Sanctions imposed by the United States on Venezuelan exports to the U.S. have also been supporting prices.

U.S. West Texas Intermediate (WTI) crude oil futures pushed through $56 per barrel for the first time this year, hitting $56.13 a barrel before edging back to $56.02 a barrel by 0112 GMT, still up 0.8 percent from their last settlement.

International Brent crude futures hit a high of $66.78 per barrel before easing to $66.65 per barrel, up 0.6 percent from their last close.

Global markets

Asian shares also rose on Monday, boosted by hopes over a trade deal between the U.S. and China.

Optimism that a trade deal could be reached between the United States and China received a boost last week when U.S. President Donald Trump said talks were going “very well”.

MSCI’s broadest index of Asia-Pacific shares outside Japan rose 1 percent, recovering from a sharp fall last Friday.

On Friday on Wall Street, the Dow Jones Industrial Average rose 443.86 points, or 1.74 percent, to 25,883.25, the S&P 500 gained 29.87 points, or 1.09 percent, to 2,775.6 and the Nasdaq Composite added 45.46 points, or 0.61 percent, to 7,472.41.

The two sides will resume negotiations this week, with U.S. President Donald Trump saying he may extend a March 1 deadline for a deal, according to a Reuters report.

“That does not rule out a setback or two between now and the start of March,” said analysts at CBA in a note, according to a Reuters report.

“Even so, we still think that both sides have good reasons to want to get to an agreement. And, so motivated, it makes an agreement more likely than not.”

Middle East markets

Dubai’s index added 0.6 percent on Sunday with Emaar Properties’ stock adding 2 percent and Damac Properties closing up 0.8 percent.

Abu Dhabi’s index added 0.7 percent as Aldar Properties gained 3.6 percent and Abu Dhabi Islamic Bank rising 0.5 percent.

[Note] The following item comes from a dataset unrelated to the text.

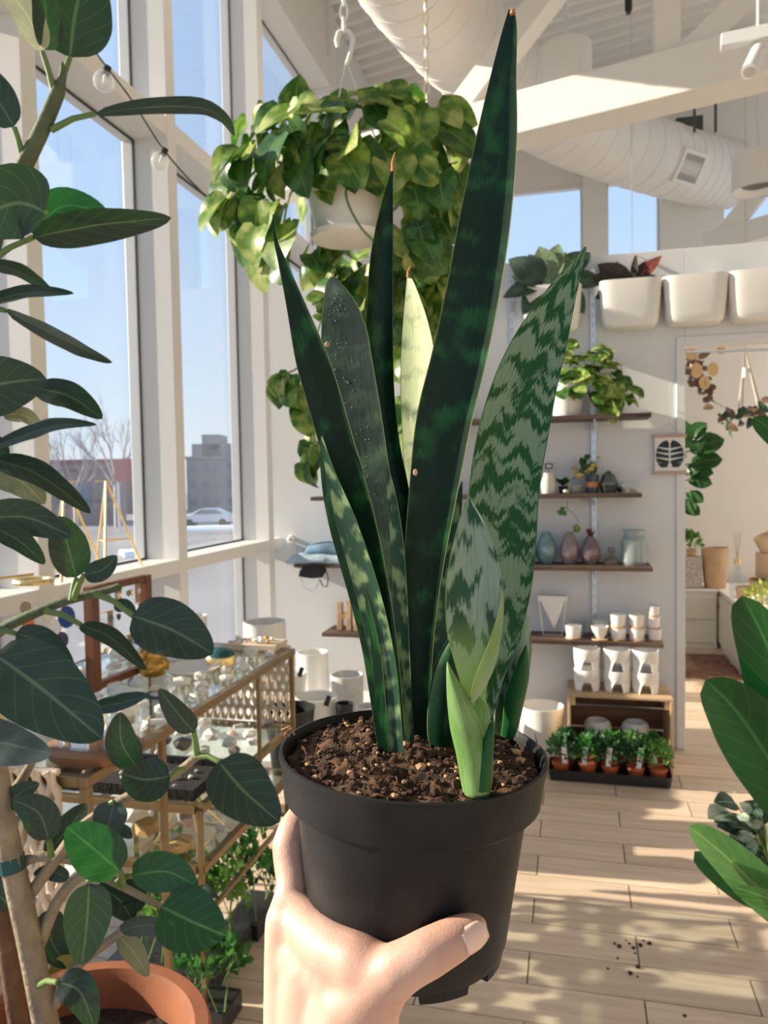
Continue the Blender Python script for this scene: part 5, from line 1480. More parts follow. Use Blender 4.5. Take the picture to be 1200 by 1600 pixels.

Saudi Arabia’s index dropped 0.4 percent with Alinma Bank and Al Rajhi Banking & Investment Corporation losing 0.3 percent and 0.6 percent, respectively.

Egypt’s blue-chip index EGX30 added 1.4 percent as Orascom Investment Holding, added 3.2 percent.

Qatar’s index added 0.7 percent, Kuwait’s premier market index edged 0.1 percent higher while Oman’s index dropped 0.8 percent and Bahrain’s index added 0.6 percent.


The dollar edged lower on Monday, as investors turned to equities.

The dollar index, which measures the greenback against a basket of six major currencies, was marginally lower at 96.85.

Precious metals

Gold prices firmed on a weaker dollar.

Spot gold inched 0.1 percent higher to $1,321.69 per ounce at 0037 GMT. The metal hit a near 9-month high of $1,326.3 an ounce on Jan. 31

U.S. gold futures rose 0.2 percent to $1,324.9 an ounce.